Inadmissibility for Subversion

Steven MeurrensUncategorized

Section 34 of the Immigration and Refugee Protection Act states: 

 (1) A permanent resident or a foreign national is inadmissible on security grounds for

(a) engaging in an act of espionage that is against Canada or that is contrary to Canada’s interests;

(b) engaging in or instigating the subversion by force of any government;

(b.1) engaging in an act of subversion against a democratic government, institution or process as they are understood in Canada;

(c) engaging in terrorism;

(d) being a danger to the security of Canada;

(e) engaging in acts of violence that would or might endanger the lives or safety of persons in Canada; or

(f) being a member of an organization that there are reasonable grounds to believe engages, has engaged or will engage in acts referred to in paragraph (a), (b), (b.1) or (c).

The Test for Subversion

Canadian immigration legislation does not define subversion.

Several Federal Court of Canada decisions have found that it does not require violence, including Oremade v Canada (Minister of Citizenship and Immigration), 2005 FC 1077, where Justice Phelan stated:

I agree with the IAD’s conclusion that the term “by force” is not simply the equivalent of “by violence”. “By force” includes coercion or compulsion by violent means, coercion or compulsion by threats to use violent means, and, I would add, reasonably perceived potential for the use of coercion by violent means.

In Najafi v Canada (Public Safety and Emergency Preparedness), 2014 FCA 262, the Federal Court of Appeal stated that defining subversion as the act or process of overthrowing a government is consistent with a broad application of inadmissibility interpretation.

The Test for Membership

There are three components to a finding of inadmissibility for membership in an organization that has engaged in subversion.

First, there must be an organization.

Second, there must be reasonable grounds to believe the organization engages, has engaged, or will engage in, in this case, acts of subversion by force against any government.

Third, the individual in question must be a member of the organization, regardless of their knowledge of or participation in the subversive acts, or if they were a member at the time the acts were committed.
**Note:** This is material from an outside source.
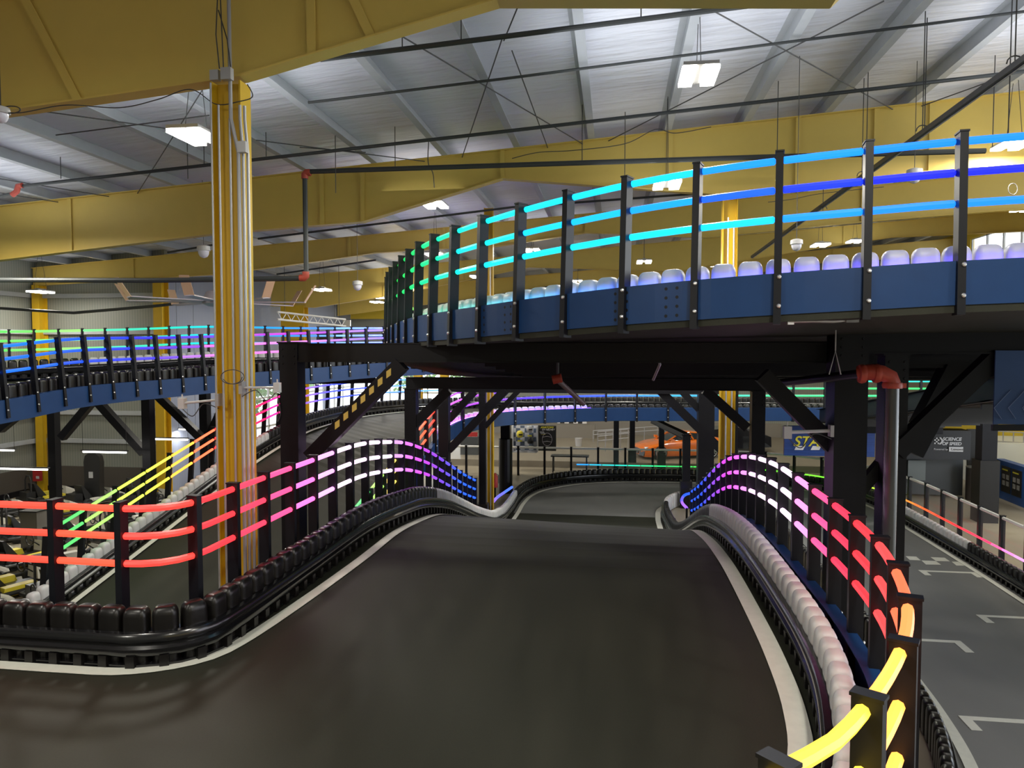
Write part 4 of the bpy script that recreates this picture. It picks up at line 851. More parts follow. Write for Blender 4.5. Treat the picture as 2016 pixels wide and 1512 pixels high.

The Federal Court in Canada (Public Safety and Emergency Preparedness) v. Hemed 2024 FC 376, found that it was reasonable for the Immigration Appeal Division to find that subversive acts committed by separate organizations forming part of an alliance should not be attributed to all organizations (and members of the organizations) making up the alliance.

Conflicts Against Conflicting Groups

In Canada (Public Safety and Emergency Preparedness) v. Hemed 2024 FC 376, the Federal Court found that an Immigration Appeal Division member reasonably found that groups that engage in conflict with other rebel groups, but not the government, are not inadmissible for subversion.